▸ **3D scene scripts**
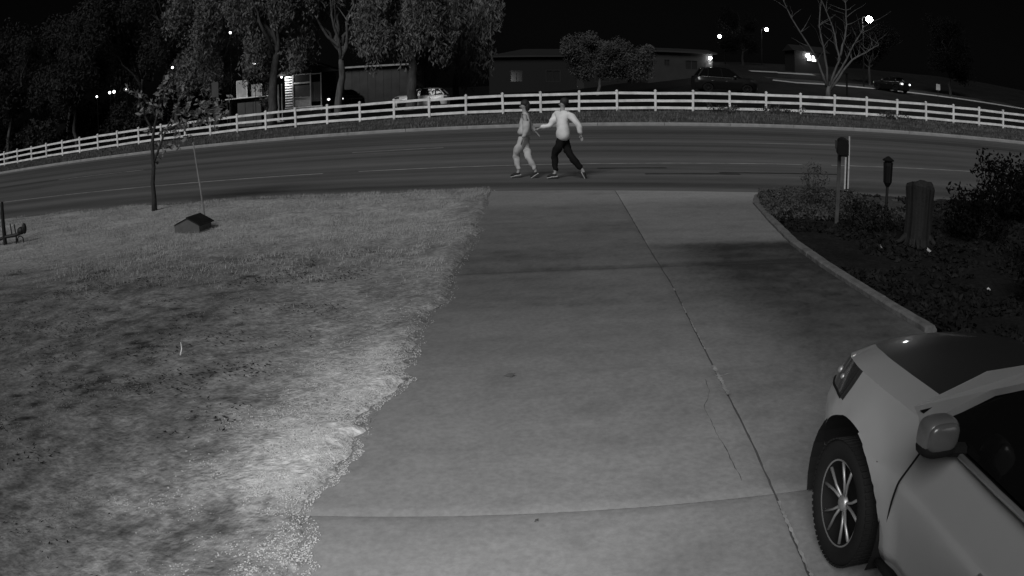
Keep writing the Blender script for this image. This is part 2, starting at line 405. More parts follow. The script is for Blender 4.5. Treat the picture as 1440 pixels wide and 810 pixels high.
ys = np.linspace(3.45, 4.9, 40)
ribbon('crack', [(1.18+.12*smooth((y-4.3)/.5)+.03*(float(fbm(np.array(y*9), np.array(1.), 92))-.5), y) for y in ys], .004, 'joint', .003, .002, drive)
ribbon('crack', [(x, 4.96+.02*math.sin(x*30)) for x in np.linspace(1.3, 1.52, 12)], .012, 'sealant', .003, .004, drive)
# pale concrete edging of the planting bed
def edging():
    root = struct(thing('bed_edging', None, None))
    ys = [5.55, 6.5, 7.5, 8.5, 9.5, 10.5, 11.5, 12.4, 13.1]
    for i in range(len(ys)-1):
        mb = MB(); n = 7; sec = []
        for y in np.linspace(ys[i]+.006, ys[i+1]-.006, n):
            x = float(drive_right(y)); z = plane(x, y)
            jt = (random.random()-.5)*.012
            sec.append([(x+.004, y, z-.05), (x+.006+jt, y, z+.05), (x+.03+jt, y, z+.07), (x+.11+jt, y, z+.07), (x+.14, y, z+.03), (x+.14, y, z-.05)])
        vv = [p for s_ in sec for p in s_]; k = 6
        ff = [(a*k+b, (a+1)*k+b, (a+1)*k+b+1, a*k+b+1) for a in range(n-1) for b in range(k-1)]+[tuple(range(k)), tuple((n-1)*k+b for b in range(k-1, -1, -1))]
        mb.add(vv, ff).build('edging_block', 'edging', root)
edging()

# ---- left yard: gravel, dirt, dry grass
def yard_tone(X, Y):
    e = drive_left(Y)-X            # distance from the drive edge
    t = .215+.07*(fbm(X*.5, Y*.35, 41)-.5)+.10*(fbm(X*1.7, Y*1.4, 42)-.5)+.20*(fbm(X*6, Y*5, 43)-.5)-.45*np.clip(fbm(X*4.2, Y*6.5, 47)-.60, 0, 1)
    t += .34*np.exp(-((e-.15)/.58)**2)*smooth((Y-3.0)/.7)*(1-smooth((Y-4.5)/2.2))*(.5+1.0*fbm(X*3, Y*3, 44))
    t += .05*np.exp(-((e-.6)/1.3)**2)*smooth((Y-5)/2)*(1-smooth((Y-11)/3))
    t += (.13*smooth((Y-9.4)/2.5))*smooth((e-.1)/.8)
    for sx, sy, rx, ry, am in ((-1.55, 3.25, .22, .28, -.11), (-1.0, 2.9, .18, .25, .09), (-2.1, 4.3, .5, .12, -.04), (-1.7, 5.0, .25, .1, -.05), (-1.35, 4.4, .2, .12, -.05), (-4.6, 9.3, 2.2, .35, -.07), (-3.2, 6.6, .8, .3, -.05), (-3.3, 4.9, .7, .4, -.04), (-2.4, 3.2, .6, .8, -.05), (-1.3, 3.8, .25, .12, -.05), (-6.6, 8.6, 1.5, .5, -.05)):
        t = t+.85*am*np.exp(-(((X-sx)/rx)**2+((Y-sy)/ry)**2)**.7)*smooth((fbm(X*8, Y*8, 45)-.32)/.25)
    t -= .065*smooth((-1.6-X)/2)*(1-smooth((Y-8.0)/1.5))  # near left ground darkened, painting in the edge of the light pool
    return np.clip(t, .02, .55)
def yard_z(X, Y):
    return .035*np.exp(-(np.abs(drive_left(Y)-.1-X)/.45)**2)+SL*(X*math.cos(AZ)-Y*math.sin(AZ))+.025+.05*(fbm(X*.8, Y*.8, 51)-.5)+.022*(fbm(X*4.5, Y*4.5, 52)-.5)+.012*(fbm(X*14, Y*14, 53)-.5)
def yard_edge(Y): return drive_left(Y)+(.30*(fbm(Y*1.6, Y*0+2, 54)-.5)+.20*(fbm(Y*6, Y*0+5, 55)-.5))*(1-.6*smooth((Y-6)/3))
def yard():
    y = np.concatenate([np.arange(-6, 1.5, .3), np.arange(1.5, 8, .035), np.arange(8, 17.6, .07)])
    s = np.concatenate([np.arange(0, 5, .04), 5+np.cumsum(np.linspace(.05, 1.2, 60))])
    S, Y = np.meshgrid(s, y); X = yard_edge(Y)-S
    top = edge_y(X)+.1+.25*(fbm(X*1.5, X*0, 56)-.5); Yc = np.minimum(Y, top)
    Z = yard_z(X, Yc)+.02*np.clip(fbm(X*9, Yc*9, 57)-.45, 0, 1)*smooth(S/.3)-.045*(1-smooth(S/.10))-.03*smooth((Yc-top+.5)/.5)
    X2, Y2, Z2 = X[:, ::-1], Yc[:, ::-1], Z[:, ::-1]
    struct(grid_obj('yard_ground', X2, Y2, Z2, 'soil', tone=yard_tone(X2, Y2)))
yard()
def stones(name, n, region, smin, smax, m, label):
    """n small angular stones, one joined stuff object"""
    X, Y = region(n); n = len(X)
    base = np.array([(1, 0, 0), (-1, 0, 0), (0, 1, 0), (0, -1, 0), (0, 0, 1), (0, 0, -.6)], float)
    F = np.array([(0, 2, 4), (2, 1, 4), (1, 3, 4), (3, 0, 4), (2, 0, 5), (1, 2, 5), (3, 1, 5), (0, 3, 5)])
    s = smin+(smax-smin)*rng.random(n)**2; a = rng.random(n)*6.28
    V = base[None]*(.6+.6*rng.random((n, 6, 1)))*s[:, None, None]*np.array([1, .8, .6])
    c, s_ = np.cos(a)[:, None], np.sin(a)[:, None]
    Vx = V[..., 0]*c-V[..., 1]*s_; Vy = V[..., 0]*s_+V[..., 1]*c
    Z = yard_z(X, Y)
    Z = np.where(X > yard_edge(Y), SL*(X*math.cos(AZ)-Y*math.sin(AZ))+.022, Z)
    V = np.stack([Vx+X[:, None], Vy+Y[:, None], V[..., 2]+(Z+s*.05)[:, None]], -1).reshape(-1, 3)
    F = (F[None]+(np.arange(n)*6)[:, None, None]).reshape(-1, 3)
    o = np_obj(name, V, F, m); return tag(o, label, 'gravel', kind='stuff')
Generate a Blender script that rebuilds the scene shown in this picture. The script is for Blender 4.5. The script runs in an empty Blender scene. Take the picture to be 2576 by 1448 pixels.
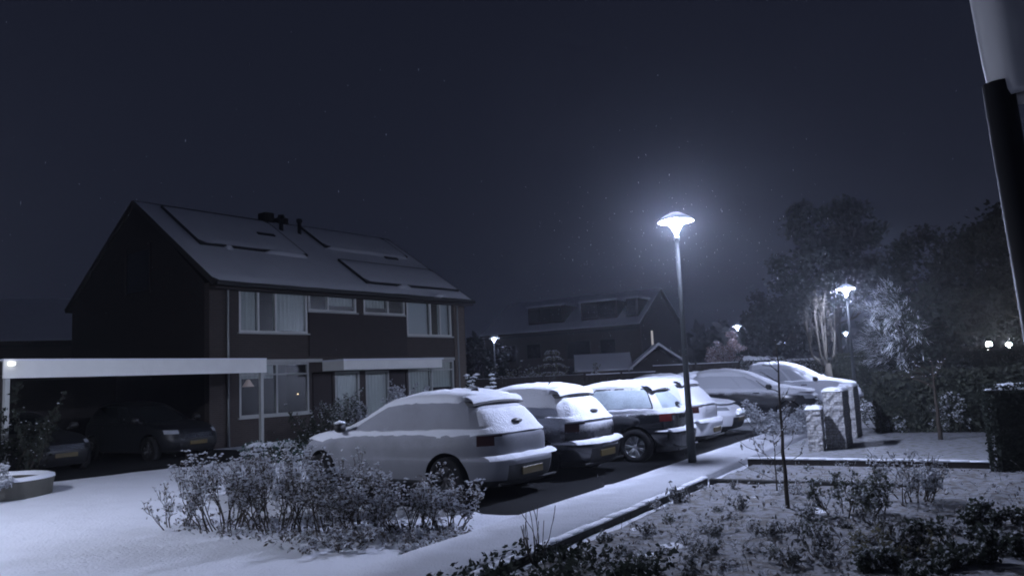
import bpy, math, random
import numpy as np
from mathutils import Vector, Matrix, noise as mnoise

# ------------------------------------------------------------------ camera, world, exposure
SC = bpy.context.scene
COL = SC.collection
EYE = 1.65
F_PX, PITCH, ROLL = 1973.97, 0.1136, -0.0455        # focal length in px of a 2576 px wide frame
_cp, _sp = math.cos(PITCH), math.sin(PITCH)
_fwd = Vector((0, _cp, _sp)); _u0 = Vector((0, -_sp, _cp)); _r0 = Vector((1, 0, 0))
_rt = _r0 * math.cos(ROLL) + _u0 * math.sin(ROLL)
_up = -_r0 * math.sin(ROLL) + _u0 * math.cos(ROLL)
cam_d = bpy.data.cameras.new("camera")
cam = bpy.data.objects.new("camera", cam_d)
COL.objects.link(cam)
cam.matrix_world = Matrix(((_rt.x, _up.x, -_fwd.x, 0), (_rt.y, _up.y, -_fwd.y, 0), (_rt.z, _up.z, -_fwd.z, EYE), (0, 0, 0, 1)))
cam_d.sensor_width = 36.0
cam_d.lens = 36.0 * F_PX / 2576.0
cam_d.clip_start, cam_d.clip_end = 0.05, 2000
SC.camera = cam

W = bpy.data.worlds.new("World"); SC.world = W; W.use_nodes = True
nt = W.node_tree
bgn = nt.nodes["Background"]
tc = nt.nodes.new("ShaderNodeTexCoord"); sx = nt.nodes.new("ShaderNodeSeparateXYZ")
rp = nt.nodes.new("ShaderNodeValToRGB")
nt.links.new(tc.outputs["Generated"], sx.inputs[0]); nt.links.new(sx.outputs["Z"], rp.inputs[0])
rp.color_ramp.elements[0].position = 0.0; rp.color_ramp.elements[0].color = (0.017, 0.0205, 0.037, 1)
rp.color_ramp.elements[1].position = 0.55; rp.color_ramp.elements[1].color = (0.0105, 0.0125, 0.0245, 1)
nt.links.new(rp.outputs[0], bgn.inputs[0])
bgn.inputs[1].default_value = 0.76

SC.view_settings.view_transform = 'Standard'
SC.view_settings.look = 'None'
SC.view_settings.exposure = 0.0
SC.view_settings.gamma = 1.0
SC.render.engine = 'CYCLES'
CY = SC.cycles
CY.use_denoising = True
CY.max_bounces = 6; CY.diffuse_bounces = 3; CY.glossy_bounces = 2; CY.transmission_bounces = 3
CY.volume_bounces = 1; CY.transparent_max_bounces = 8
CY.caustics_reflective = False; CY.caustics_refractive = False
CY.sample_clamp_indirect = 3.0
CY.filter_width = 1.9
LAMP_POWER = 16500.0
LAMPC = (.60, .68, 1.0)

# ------------------------------------------------------------------ helpers
def px_ray(x, y):
    return _fwd + _rt * ((x - 1288) / F_PX) - _up * ((y - 724) / F_PX)
def at(x, y, z=0.0):
    """ground point seen at photo pixel (2576 wide frame)"""
    d = px_ray(x, y); t = (z - EYE) / d.z
    return Vector((d.x * t, d.y * t, z))
def far(x, y, Y):
    d = px_ray(x, y); t = Y / d.y
    return Vector((d.x * t, Y, EYE + d.z * t))
UX, UY = 0.52, 0.8542          # along the path
def ns(n, s, z=0.0):
    """path grid: n across (towards the garden), s along the path"""
    return Vector((n * UY + s * UX, -n * UX + s * UY, z))
PATH_ROT = math.atan2(-UX, UY)  # local x -> across the path (n), local y -> along (s)
GZ = -0.10                      # level of the parking bays, road and beds

def tag(o, label=None, cat=None, group=None, kind=None):
    if label: o["label"] = label
    if cat: o["category"] = cat
    if group: o["group"] = group
    if kind: o["kind"] = kind
    return o
def empty(name, loc=(0, 0, 0), rz=0.0):
    o = bpy.data.objects.new(name, None); COL.objects.link(o)
    o.location = loc; o.rotation_euler = (0, 0, rz); o.empty_display_size = 0.2
    return o
def mk(name, verts, faces, mat, parent=None, smooth=False):
    me = bpy.data.meshes.new(name)
    me.from_pydata([tuple(v) for v in verts], [], [tuple(f) for f in faces])
    if mat is not None:
        for m in (mat if isinstance(mat, (list, tuple)) else [mat]): me.materials.append(m)
    if smooth:
        me.polygons.foreach_set("use_smooth", [True] * len(me.polygons))
    me.update()
    o = bpy.data.objects.new(name, me); COL.objects.link(o)
    if parent: o.parent = parent
    return o
def copy_tree(o, parent=None):
    c = o.copy(); COL.objects.link(c)
    if parent: c.parent = parent
    for ch in o.children: copy_tree(ch, c)
    return c

class MB:
    def __init__(s): s.v = []; s.f = []
    def add(s, v, f):
        b = len(s.v); s.v.extend([tuple(p) for p in v]); s.f.extend([tuple(i + b for i in q) for q in f]); return s
    def box(s, x0, x1, y0, y1, z0, z1, bev=0.0):
        if bev <= 0:
            v = [(x, y, z) for z in (z0, z1) for y in (y0, y1) for x in (x0, x1)]
            f = [(0, 2, 3, 1), (4, 5, 7, 6), (0, 1, 5, 4), (2, 6, 7, 3), (0, 4, 6, 2), (1, 3, 7, 5)]
            return s.add(v, f)
        b = min(bev, (x1 - x0) * .45, (y1 - y0) * .45, (z1 - z0) * .45)
        def ring(x0, x1, y0, y1, z, c):
            return [(x0 + c, y0, z), (x1 - c, y0, z), (x1, y0 + c, z), (x1, y1 - c, z), (x1 - c, y1, z), (x0 + c, y1, z), (x0, y1 - c, z), (x0, y0 + c, z)]
        R = [ring(x0 + b, x1 - b, y0 + b, y1 - b, z0, b * .5), ring(x0, x1, y0, y1, z0 + b, b), ring(x0, x1, y0, y1, z1 - b, b), ring(x0 + b, x1 - b, y0 + b, y1 - b, z1, b * .5)]
        v = sum(R, []); f = [tuple(range(7, -1, -1)), tuple(range(24, 32))]
        for k in range(3):
            for i in range(8):
                j = (i + 1) % 8
                f.append((k * 8 + i, k * 8 + j, k * 8 + 8 + j, k * 8 + 8 + i))
        return s.add(v, f)
    def tube(s, pts, rad, n=6, cap=True):
        pts = [Vector(p) for p in pts]
        if not isinstance(rad, (list, tuple)): rad = [rad] * len(pts)
        v = []; f = []
        for i, p in enumerate(pts):
            d = (pts[min(i + 1, len(pts) - 1)] - pts[max(i - 1, 0)])
            if d.length < 1e-6: d = Vector((0, 0, 1))
            d.normalize()
            a = d.cross(Vector((0.31, 0.95, 0.05))) if abs(d.z) > .9 else d.cross(Vector((0, 0, 1)))
            a.normalize(); b = d.cross(a)
            for k in range(n):
                t = 2 * math.pi * k / n
                v.append(p + (a * math.cos(t) + b * math.sin(t)) * rad[i])
        for i in range(len(pts) - 1):
            for k in range(n):
                k2 = (k + 1) % n
                f.append((i * n + k, i * n + k2, (i + 1) * n + k2, (i + 1) * n + k))
        if cap:
            f.append(tuple(range(n - 1, -1, -1))); f.append(tuple((len(pts) - 1) * n + k for k in range(n)))
        return s.add(v, f)
    def lathe(s, prof, n=24, axis='z', c=(0, 0, 0)):
        v = []; f = []
        for r, h in prof:
            for k in range(n):
                t = 2 * math.pi * k / n
                a, b = r * math.cos(t), r * math.sin(t)
                if axis == 'z': v.append((c[0] + a, c[1] + b, c[2] + h))
                else: v.append((c[0] + a, c[1] + h, c[2] + b))
        for i in range(len(prof) - 1):
            for k in range(n):
                k2 = (k + 1) % n
                q = (i * n + k, i * n + k2, (i + 1) * n + k2, (i + 1) * n + k)
                f.append(q if axis == 'z' else q[::-1])
        return s.add(v, f)
    def prism(s, poly, z0, z1):
        n = len(poly)
        v = [(p[0], p[1], z0) for p in poly] + [(p[0], p[1], z1) for p in poly]
        f = [tuple(range(n - 1, -1, -1)), tuple(range(n, 2 * n))] + [(i, (i + 1) % n, n + (i + 1) % n, n + i) for i in range(n)]
        return s.add(v, f)
    def extr(s, poly, axis, a0, a1):
        """poly in the plane normal to axis ('x': (y,z), 'y': (x,z))"""
        n = len(poly)
        P = (lambda p, a: (a, p[0], p[1])) if axis == 'x' else (lambda p, a: (p[0], a, p[1]))
        v = [P(p, a0) for p in poly] + [P(p, a1) for p in poly]
        f = [tuple(range(n - 1, -1, -1)), tuple(range(n, 2 * n))] + [(i, (i + 1) % n, n + (i + 1) % n, n + i) for i in range(n)]
        return s.add(v, f)
    def blob(s, c, r, rz=None, seed=0):
        """small flattened lump"""
        rz = rz or r * .6
        x, y, z = c; rr = random.Random(seed)
        k = [r * rr.uniform(.7, 1.25) for _ in range(6)]
        v = [(x, y, z + rz)] + [(x + k[i] * math.cos(i * 1.047), y + k[i] * math.sin(i * 1.047), z) for i in range(6)] + [(x, y, z - rz * .5)]
        f = [(0, 1 + i, 1 + (i + 1) % 6) for i in range(6)] + [(7, 1 + (i + 1) % 6, 1 + i) for i in range(6)]
        return s.add(v, f)
    def build(s, name, mat, parent=None, smooth=False):
        return mk(name, s.v, s.f, mat, parent, smooth)

def leaf_quads(centers, size, rng, up=0.0, aspect=1.7):
    """one small quad per centre; returns (verts, faces) lists"""
    n = len(centers)
    if n == 0: return [], []
    c = np.asarray(centers, float)
    nr = rng.normal(size=(n, 3)); nr[:, 2] = np.abs(nr[:, 2]) * (1 + up) + up
    nr /= np.linalg.norm(nr, axis=1)[:, None]
    a = np.cross(nr, rng.normal(size=(n, 3))); a /= np.linalg.norm(a, axis=1)[:, None]
    b = np.cross(nr, a)
    s = size * rng.uniform(.6, 1.35, n)[:, None]
    a = a * s * aspect * .5; b = b * s * .5
    v = np.stack([c - a, c + b * .9, c + a, c - b * .9], 1).reshape(-1, 3)
    f = np.arange(4 * n).reshape(n, 4)
    return v.tolist(), f.tolist()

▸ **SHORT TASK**
Among the lines of the records above, count those holding the string "Blender", and report only the number.

▸ **RESPONSE TO THIS TASK**
2